Instructions for the task: Go through the entries one line at a time, and gather every line that has the word "follow".

Begin

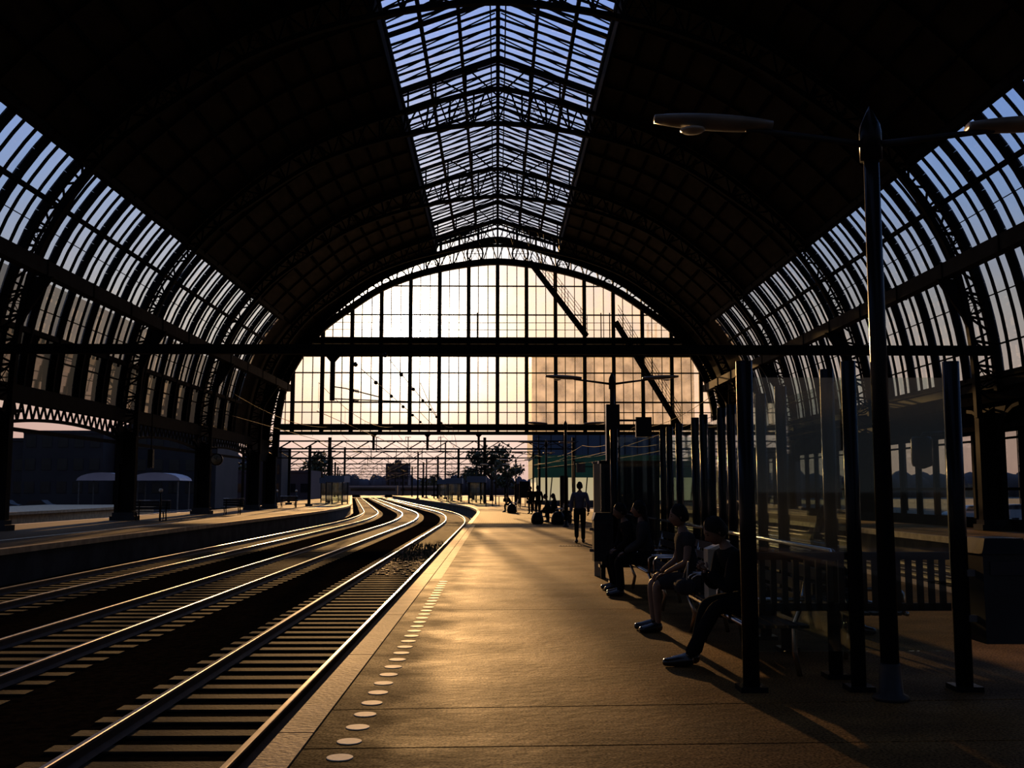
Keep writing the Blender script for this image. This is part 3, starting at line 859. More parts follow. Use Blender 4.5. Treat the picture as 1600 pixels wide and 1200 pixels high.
MB().tube([(0, 0, .58), (.05, 0, .66), (.5, 0, .68)], .03, 8).bar((.5, 0, -1.95), (.5, 0, .75), .09, .09).build('bracket', 'dark', ls)

# ------------------------------------------------------------------ glass windscreen with benches
WX = 2.82; PH = 2.58
wsn = empty('glass_windscreen', (0, 0, 0), label='long glass windscreen of dark posts behind the occupied benches', cat='windscreen')
YP = [8.14, 8.68, 10.12, 10.9, 12.29, 12.82, 13.95, 14.55, 15.84, 16.73]
def wpost(x, y, w=.13, h=PH, par=wsn, nm='post'):
    p = MB().tube([(x, y, 0), (x, y, h)], w / 2, 20).box(x, y, .02, w + .08, w + .08, .04)
    o = p.build(nm, 'black', par); return o
wpost(1.98, 8.14); wpost(3.65, 8.14)
for y in YP: wpost(WX, y, .115)
wpost(1.98, 17.4); wpost(3.65, 17.4); wpost(WX, 17.4, .115)
YQ = YP + [17.4]
for a, b in zip(YQ, YQ[1:]):
    if b - a > .7:
        MB().bbox(WX - .006, WX + .006, a + .06, b - .06, .25, 2.45).build('glass_pane', 'shelter_glass', wsn)
    else:
        MB().bbox(WX - .006, WX + .006, a + .06, b - .06, .25, 2.45).build('glass_pane', 'shelter_glass', wsn)
for y in (8.14, 17.4):
    MB().bbox(2.05, WX - .06, y - .006, y + .006, .3, 2.45).build('end_glass_pane', 'shelter_glass', wsn)
    MB().bbox(WX + .06, 3.58, y - .006, y + .006, .3, 2.45).build('end_glass_pane', 'shelter_glass', wsn)
for x in (WX - .11,):
    MB().tube([(x, 8.3, .95), (x, 8.3, 1.03), (x, 8.36, 1.06), (x, 17.2, 1.06)], .022, 10).build('steel_handrail', 'chrome', wsn)
MB().bbox(2.05, 3.6, 8.2, 8.24, 1.0, 1.06).bbox(2.05, 3.6, 8.2, 8.24, .60, .66).build('slat_rail', 'dark', wsn)
x = 2.08; ss = MB()
while x < 3.58: ss.bbox(x, x + .045, 8.2, 8.23, .6, 1.03); x += .09
ss.build('slatted_guard', 'dark', wsn)
MB().bbox(2.0, 3.62, 17.42, 17.44, .3, .36).build('end_rail', 'dark', wsn)

def bench(y, label, x=2.3, side=-1):
    t = empty('platform_bench', (x, y, 0), label=label, cat='bench', group='steel benches at the windscreen')
    L_ = 2.5
    st = MB()
    for k in range(5): st.bbox(-.2 + k * .095, -.125 + k * .095, -L_ / 2, L_ / 2, .425, .45)
    st.build('seat', 'dark', t)
    MB().tube([(-.25, -L_ / 2, .44), (-.25, L_ / 2, .44)], .022, 10).build('front_rail', 'chrome', t)
    bk = MB()
    for k in range(3): bk.bar((.27 + k * .03, -L_ / 2, .62 + k * .12), (.27 + k * .03, L_ / 2, .62 + k * .12), .02, .09)
    bk.build('backrest', 'dark', t)
    for yy in (-L_ / 2 + .25, L_ / 2 - .25):
        MB().tube([(-.2, yy, .43), (-.12, yy, .2), (-.16, yy, .0)], .025, 8).build('leg', 'chrome', t)
        MB().tube([(.24, yy, 0), (.2, yy, .2), (.2, yy, .43), (.27, yy, .6), (.34, yy, .9)], .023, 8).build('leg', 'chrome', t)
    for yy in (-L_ / 2, 0, L_ / 2):
        MB().tube([(-.22, yy, .45), (-.22, yy, .62), (-.18, yy, .66), (.22, yy, .66), (.27, yy, .62)], .018, 8).build('armrest', 'chrome', t)
    return t
b1 = bench(9.75, 'nearest steel bench at the windscreen, seating the crouching person in polished shoes')
dup(b1, (2.3, 12.45, 0), label='middle steel bench at the windscreen, seating the person in sandals')
dup(b1, (2.3, 15.4, 0), label='farthest steel bench at the windscreen, its chrome front rail shining')
b4 = dup(b1, (3.45, 10.6, 0), PI, label='steel bench on the far side of the windscreen glass')

# info cabinet and bins
ic_ = empty('info_cabinet', (2.32, 18.3, 0), label='tall dark information cabinet at the far end of the windscreen', cat='information cabinet')
MB().bbox(-.48, .56, -.1, .1, .25, 2.02).build('case', 'poster', ic_)
MB().bbox(-.52, .60, -.13, .13, 2.02, 2.07).bbox(-.52, .6, -.13, .13, .2, .25).build('frame', 'black', ic_)
for x in (-.45, .53): MB().bbox(x - .04, x + .04, -.05, .05, 0, .25).build('foot', 'dark', ic_)
MB().bbox(-.42, .5, -.115, -.105, .35, 1.95).build('poster_pane', 'glassdark', ic_)
bp = empty('beige_signpost', (1.84, 18.9, 0), label='narrow upright beige panel left of the dark information cabinet', cat='signpost')
MB().bbox(-.07, .07, -.04, .04, .0, 2.04).build('panel', 'beige', bp)
MB().bbox(-.09, .09, -.06, .06, 2.04, 2.07).build('cap', 'grey', bp)
def bin_(x, y, label, w=.36):
    t = empty('litter_bin', (x, y, .38), label=label, cat='litter bin')
    bd = MB().prism([(-w / 2, -.17, 0), (w / 2, -.17, 0), (w / 2, .17, 0), (-w / 2, .17, 0)], (0, 0, .68)).build('body', 'dark', t)
    MB().prism([(-w / 2 - .01, -.18, .68), (w / 2 + .01, -.18, .68), (w / 2 - .03, -.15, .80), (-w / 2 + .03, -.15, .80)], (0, .36, 0)).build('lid', 'black', t)
    MB().bbox(-w / 2 + .05, w / 2 - .05, -.182, -.17, .52, .62).build('opening', 'glassdark', t)
    MB().bbox(-w / 2 - .06, -w / 2, -.03, .03, .15, .2).bbox(-w / 2 - .06, -w / 2, -.03, .03, .5, .55).build('mounting_bracket', 'grey', t)
    return t
bin_(3.92, 8.1, 'large dark litter bin fixed to the outer right post of the windscreen')
bin_(1.76, 17.25, 'dark litter bin with a bright rim left of the information cabinet', .32)

# ------------------------------------------------------------------ people
def skin_mesh(nodes, edges, root, sub=1):
    names = list(nodes); ix = {n: i for i, n in enumerate(names)}
    me = bpy.data.meshes.new('tmp'); me.from_pydata([nodes[n][0] for n in names], [(ix[a], ix[b]) for a, b in edges], [])
    o = bpy.data.objects.new('tmp', me); C.objects.link(o)
    sk = o.modifiers.new('s', 'SKIN'); sk.use_smooth_shade = True; sk.branch_smoothing = .3
    ld = me.skin_vertices[0].data
    for n in names:
        r = nodes[n][1]; r = (r, r) if isinstance(r, (int, float)) else r
        ld[ix[n]].radius = r; ld[ix[n]].use_root = n in (root if isinstance(root, (list, tuple)) else [root])
    sb = o.modifiers.new('u', 'SUBSURF'); sb.levels = sub; sb.render_levels = sub
    dg = bpy.context.evaluated_depsgraph_get(); ev = o.evaluated_get(dg)
    m2 = ev.to_mesh(); V_ = [v.co.copy() for v in m2.vertices]; F_ = [tuple(p.vertices) for p in m2.polygons]
    ev.to_mesh_clear(); bpy.data.objects.remove(o); bpy.data.meshes.remove(me)
    return V_, F_

def head_geo(c, fwd, up, s=1.0):
    """head with brow, nose, lips, chin, ears; c = centre of the skull"""
    f, u = Vector(fwd).normalized(), Vector(up).normalized(); r = f.cross(u).normalized(); u = r.cross(f)
    V_, F_ = [], []; n, m = 20, 14
    for i in range(m + 1):
        th = PI * i / m
        for j in range(n):
            a = 2 * PI * j / n
            x, y, z = math.sin(th) * math.cos(a), math.sin(th) * math.sin(a), math.cos(th)   # x forward
            X, Y, Z = x * .098, y * .076, z * .118
            if z < 0: Y *= 1 - .35 * z * z; X *= 1 - .18 * z * z * (1 if x < 0 else .4)
            if x > .3:
                if abs(y) < .18 and -.35 < z < .05: X += .030 * (1 - abs(y) / .18) * min(1, (.1 - z) * 3)
                if .15 < abs(y) < .5 and -.05 < z < .22: X -= .010
                if .2 < z < .38: X += .004
                if abs(y) < .3 and -.62 < z < -.42: X += .007
                if abs(y) < .35 and z < -.75: X += .012
            p = f * X + r * Y + u * Z
            V_.append(Vector(c) + p * s)
    for i in range(m):
        for j in range(n): F_.append((i * n + j, i * n + (j + 1) % n, (i + 1) * n + (j + 1) % n, (i + 1) * n + j))
    for sgn in (-1, 1):   # ears
        b = len(V_); cc = Vector(c) + (r * (.078 * sgn) - u * .01 - f * .005) * s
        for k in range(8):
            a = 2 * PI * k / 8; V_.append(cc + (f * (math.cos(a) * .016) + u * (math.sin(a) * .03)) * s)
        V_.append(cc + r * (.016 * sgn * s) - f * .006)
        for k in range(8): F_.append((b + k, b + (k + 1) % 8, b + 8))
    return V_, F_

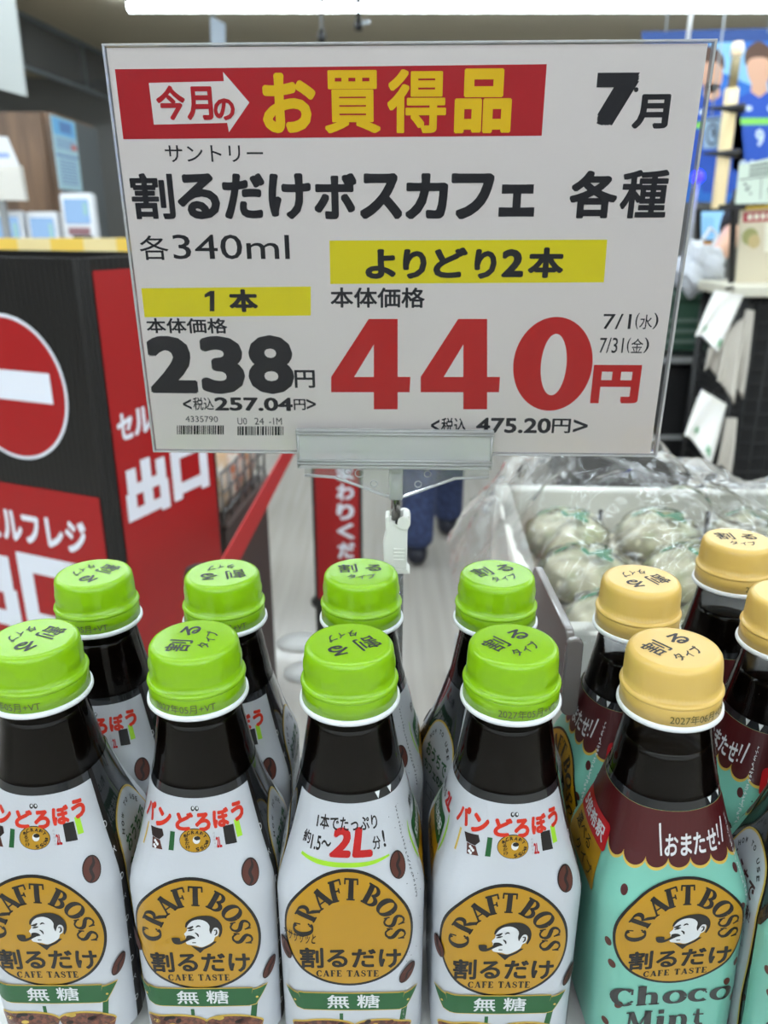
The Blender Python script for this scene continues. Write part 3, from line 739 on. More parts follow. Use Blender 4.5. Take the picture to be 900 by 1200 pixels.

End

Solution to the problem:
Keep writing the Blender script for this image. This is part 3, starting at line 859. More parts follow. Use Blender 4.5. Treat the picture as 1600 pixels wide and 1200 pixels high.
The Blender Python script for this scene continues. Write part 3, from line 739 on. More parts follow. Use Blender 4.5. Take the picture to be 900 by 1200 pixels.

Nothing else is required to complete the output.